- [What to produce]: Search the material below for the word "scene" and copy every line in which it occurs.

- [Dataset content]:
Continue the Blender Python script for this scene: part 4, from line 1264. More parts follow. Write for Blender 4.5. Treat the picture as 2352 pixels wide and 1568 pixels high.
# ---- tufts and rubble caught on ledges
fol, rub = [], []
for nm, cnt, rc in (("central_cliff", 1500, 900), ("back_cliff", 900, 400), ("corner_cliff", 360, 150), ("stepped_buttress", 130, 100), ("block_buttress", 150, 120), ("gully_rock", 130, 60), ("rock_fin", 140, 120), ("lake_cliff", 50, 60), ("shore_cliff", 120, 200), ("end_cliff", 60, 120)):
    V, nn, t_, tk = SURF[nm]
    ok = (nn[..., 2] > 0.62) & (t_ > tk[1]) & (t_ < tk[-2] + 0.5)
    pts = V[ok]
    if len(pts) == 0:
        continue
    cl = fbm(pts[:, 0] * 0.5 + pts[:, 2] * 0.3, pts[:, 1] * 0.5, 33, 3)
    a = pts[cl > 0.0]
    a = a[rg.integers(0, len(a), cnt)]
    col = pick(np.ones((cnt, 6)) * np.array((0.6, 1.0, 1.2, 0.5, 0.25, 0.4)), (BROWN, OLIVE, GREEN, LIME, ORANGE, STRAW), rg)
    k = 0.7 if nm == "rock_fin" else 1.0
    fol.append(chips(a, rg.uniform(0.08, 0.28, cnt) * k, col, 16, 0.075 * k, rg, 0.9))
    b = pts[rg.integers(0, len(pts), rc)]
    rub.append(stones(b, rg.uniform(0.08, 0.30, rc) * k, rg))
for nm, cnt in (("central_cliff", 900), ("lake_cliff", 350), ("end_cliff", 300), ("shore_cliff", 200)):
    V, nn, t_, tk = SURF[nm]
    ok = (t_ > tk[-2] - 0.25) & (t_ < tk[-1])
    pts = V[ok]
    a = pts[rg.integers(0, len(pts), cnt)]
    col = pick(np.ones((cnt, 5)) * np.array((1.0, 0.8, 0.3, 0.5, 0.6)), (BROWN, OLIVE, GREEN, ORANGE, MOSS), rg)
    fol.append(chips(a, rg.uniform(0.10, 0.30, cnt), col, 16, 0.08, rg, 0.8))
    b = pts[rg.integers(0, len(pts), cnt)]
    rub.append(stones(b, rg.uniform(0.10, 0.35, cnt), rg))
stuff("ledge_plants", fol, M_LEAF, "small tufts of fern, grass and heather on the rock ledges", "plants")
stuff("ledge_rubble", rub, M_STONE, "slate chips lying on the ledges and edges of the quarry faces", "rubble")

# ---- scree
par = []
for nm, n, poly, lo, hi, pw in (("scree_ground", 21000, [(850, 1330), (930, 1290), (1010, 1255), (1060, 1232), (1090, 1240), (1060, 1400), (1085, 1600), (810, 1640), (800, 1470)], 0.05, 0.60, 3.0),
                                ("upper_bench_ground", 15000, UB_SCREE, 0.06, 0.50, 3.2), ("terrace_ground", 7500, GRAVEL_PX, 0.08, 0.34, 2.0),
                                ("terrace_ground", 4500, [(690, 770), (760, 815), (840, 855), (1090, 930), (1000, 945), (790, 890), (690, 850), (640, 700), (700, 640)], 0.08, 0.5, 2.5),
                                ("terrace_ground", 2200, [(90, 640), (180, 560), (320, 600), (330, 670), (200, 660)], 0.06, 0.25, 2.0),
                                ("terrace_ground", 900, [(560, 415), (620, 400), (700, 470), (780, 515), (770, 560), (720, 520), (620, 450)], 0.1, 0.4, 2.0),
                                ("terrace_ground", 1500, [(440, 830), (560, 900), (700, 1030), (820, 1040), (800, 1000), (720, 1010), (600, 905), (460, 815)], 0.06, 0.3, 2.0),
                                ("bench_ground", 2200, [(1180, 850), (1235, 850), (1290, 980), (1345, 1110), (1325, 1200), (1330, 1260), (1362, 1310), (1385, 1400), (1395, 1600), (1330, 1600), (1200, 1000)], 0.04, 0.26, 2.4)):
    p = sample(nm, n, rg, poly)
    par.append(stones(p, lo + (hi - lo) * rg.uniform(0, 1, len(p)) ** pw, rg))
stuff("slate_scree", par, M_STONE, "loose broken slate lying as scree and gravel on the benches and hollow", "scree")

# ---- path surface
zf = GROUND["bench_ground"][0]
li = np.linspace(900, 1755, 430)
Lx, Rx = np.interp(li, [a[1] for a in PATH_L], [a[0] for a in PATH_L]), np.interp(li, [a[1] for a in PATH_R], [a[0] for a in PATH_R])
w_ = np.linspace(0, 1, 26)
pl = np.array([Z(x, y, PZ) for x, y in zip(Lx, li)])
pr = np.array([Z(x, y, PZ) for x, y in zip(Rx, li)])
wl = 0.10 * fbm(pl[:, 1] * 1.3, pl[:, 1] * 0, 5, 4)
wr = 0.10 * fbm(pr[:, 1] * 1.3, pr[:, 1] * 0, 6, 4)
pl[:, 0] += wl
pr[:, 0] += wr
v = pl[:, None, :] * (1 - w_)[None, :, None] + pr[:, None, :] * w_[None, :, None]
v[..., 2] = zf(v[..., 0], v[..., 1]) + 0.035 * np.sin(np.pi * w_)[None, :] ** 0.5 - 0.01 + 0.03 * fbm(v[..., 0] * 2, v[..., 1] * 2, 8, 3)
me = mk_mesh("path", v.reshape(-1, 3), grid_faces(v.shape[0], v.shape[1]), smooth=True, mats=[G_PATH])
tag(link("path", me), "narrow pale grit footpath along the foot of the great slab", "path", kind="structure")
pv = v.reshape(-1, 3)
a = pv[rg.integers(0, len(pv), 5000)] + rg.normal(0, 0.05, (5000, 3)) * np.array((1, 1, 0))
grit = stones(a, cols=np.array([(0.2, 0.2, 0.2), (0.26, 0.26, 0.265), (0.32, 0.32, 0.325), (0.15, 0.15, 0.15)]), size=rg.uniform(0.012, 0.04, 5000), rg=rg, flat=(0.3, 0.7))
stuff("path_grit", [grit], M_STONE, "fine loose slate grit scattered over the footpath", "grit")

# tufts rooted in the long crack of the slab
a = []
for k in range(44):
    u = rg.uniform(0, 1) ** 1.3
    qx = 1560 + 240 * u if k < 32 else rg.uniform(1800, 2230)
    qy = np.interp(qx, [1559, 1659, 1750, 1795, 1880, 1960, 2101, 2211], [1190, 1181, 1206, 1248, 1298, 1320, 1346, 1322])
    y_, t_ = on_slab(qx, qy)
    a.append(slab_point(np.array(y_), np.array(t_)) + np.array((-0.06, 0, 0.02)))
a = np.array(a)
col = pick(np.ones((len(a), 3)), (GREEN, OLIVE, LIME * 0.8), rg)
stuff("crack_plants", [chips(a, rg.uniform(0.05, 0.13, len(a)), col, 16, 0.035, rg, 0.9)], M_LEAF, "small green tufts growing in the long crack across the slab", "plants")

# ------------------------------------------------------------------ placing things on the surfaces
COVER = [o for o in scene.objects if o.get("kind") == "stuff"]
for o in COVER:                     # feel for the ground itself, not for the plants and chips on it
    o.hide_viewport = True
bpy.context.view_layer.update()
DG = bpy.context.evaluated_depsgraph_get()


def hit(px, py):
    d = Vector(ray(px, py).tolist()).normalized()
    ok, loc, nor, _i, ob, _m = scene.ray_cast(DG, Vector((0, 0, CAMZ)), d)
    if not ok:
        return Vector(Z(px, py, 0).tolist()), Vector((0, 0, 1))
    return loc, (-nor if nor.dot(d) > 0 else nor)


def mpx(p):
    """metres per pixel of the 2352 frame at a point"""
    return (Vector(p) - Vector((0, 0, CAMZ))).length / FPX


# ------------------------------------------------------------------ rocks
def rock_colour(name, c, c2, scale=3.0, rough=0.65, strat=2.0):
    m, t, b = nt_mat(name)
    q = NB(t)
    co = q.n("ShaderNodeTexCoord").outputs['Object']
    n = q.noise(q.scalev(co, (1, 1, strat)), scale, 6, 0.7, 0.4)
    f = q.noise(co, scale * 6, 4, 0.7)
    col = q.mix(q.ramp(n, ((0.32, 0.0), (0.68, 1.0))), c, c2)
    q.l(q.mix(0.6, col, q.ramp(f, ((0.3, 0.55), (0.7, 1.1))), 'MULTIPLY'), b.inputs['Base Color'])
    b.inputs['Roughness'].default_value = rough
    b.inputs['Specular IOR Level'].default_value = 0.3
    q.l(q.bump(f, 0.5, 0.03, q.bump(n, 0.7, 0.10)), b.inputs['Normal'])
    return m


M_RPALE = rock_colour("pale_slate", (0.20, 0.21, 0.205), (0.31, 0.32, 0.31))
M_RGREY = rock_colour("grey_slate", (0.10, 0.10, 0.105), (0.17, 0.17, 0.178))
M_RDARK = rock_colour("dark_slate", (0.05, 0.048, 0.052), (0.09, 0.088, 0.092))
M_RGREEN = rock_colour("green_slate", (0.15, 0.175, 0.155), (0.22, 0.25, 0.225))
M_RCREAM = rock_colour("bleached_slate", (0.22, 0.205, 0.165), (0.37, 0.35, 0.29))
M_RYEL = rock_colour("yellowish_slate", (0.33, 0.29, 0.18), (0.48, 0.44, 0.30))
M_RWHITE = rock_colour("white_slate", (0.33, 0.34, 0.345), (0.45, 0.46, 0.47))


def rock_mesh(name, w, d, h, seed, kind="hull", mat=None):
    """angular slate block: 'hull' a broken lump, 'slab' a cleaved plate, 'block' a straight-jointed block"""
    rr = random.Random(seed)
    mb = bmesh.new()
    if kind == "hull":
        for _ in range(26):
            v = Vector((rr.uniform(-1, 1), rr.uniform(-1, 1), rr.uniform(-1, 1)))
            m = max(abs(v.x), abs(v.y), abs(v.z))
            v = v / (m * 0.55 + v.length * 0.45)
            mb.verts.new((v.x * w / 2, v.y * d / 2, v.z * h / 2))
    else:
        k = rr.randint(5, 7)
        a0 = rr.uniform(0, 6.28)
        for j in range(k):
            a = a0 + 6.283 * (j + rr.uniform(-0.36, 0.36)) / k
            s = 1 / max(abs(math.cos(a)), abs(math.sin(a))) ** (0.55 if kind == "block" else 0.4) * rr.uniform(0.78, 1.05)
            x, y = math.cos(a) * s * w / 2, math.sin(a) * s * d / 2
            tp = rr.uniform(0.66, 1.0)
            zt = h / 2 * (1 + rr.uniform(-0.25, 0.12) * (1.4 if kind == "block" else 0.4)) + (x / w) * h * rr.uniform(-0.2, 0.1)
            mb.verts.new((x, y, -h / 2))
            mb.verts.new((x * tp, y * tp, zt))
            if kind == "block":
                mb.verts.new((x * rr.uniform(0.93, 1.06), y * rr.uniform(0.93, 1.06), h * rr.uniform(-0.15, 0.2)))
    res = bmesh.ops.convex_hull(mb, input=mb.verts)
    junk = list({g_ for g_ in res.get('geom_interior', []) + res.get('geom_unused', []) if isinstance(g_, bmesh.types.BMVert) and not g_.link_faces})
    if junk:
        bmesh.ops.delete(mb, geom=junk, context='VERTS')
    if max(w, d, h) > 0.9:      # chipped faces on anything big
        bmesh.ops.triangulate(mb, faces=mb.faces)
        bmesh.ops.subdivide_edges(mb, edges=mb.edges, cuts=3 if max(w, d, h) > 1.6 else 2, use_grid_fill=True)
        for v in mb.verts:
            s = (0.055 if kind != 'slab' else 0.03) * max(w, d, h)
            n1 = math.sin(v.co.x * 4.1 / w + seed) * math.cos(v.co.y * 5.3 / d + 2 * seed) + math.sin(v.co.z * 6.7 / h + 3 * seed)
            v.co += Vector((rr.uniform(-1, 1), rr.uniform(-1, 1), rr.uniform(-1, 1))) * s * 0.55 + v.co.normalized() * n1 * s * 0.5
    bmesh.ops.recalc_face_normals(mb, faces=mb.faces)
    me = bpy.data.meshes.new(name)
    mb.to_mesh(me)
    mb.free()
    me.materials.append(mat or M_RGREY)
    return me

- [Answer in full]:
Continue the Blender Python script for this scene: part 4, from line 1264. More parts follow. Write for Blender 4.5. Treat the picture as 2352 pixels wide and 1568 pixels high.
COVER = [o for o in scene.objects if o.get("kind") == "stuff"]
    ok, loc, nor, _i, ob, _m = scene.ray_cast(DG, Vector((0, 0, CAMZ)), d)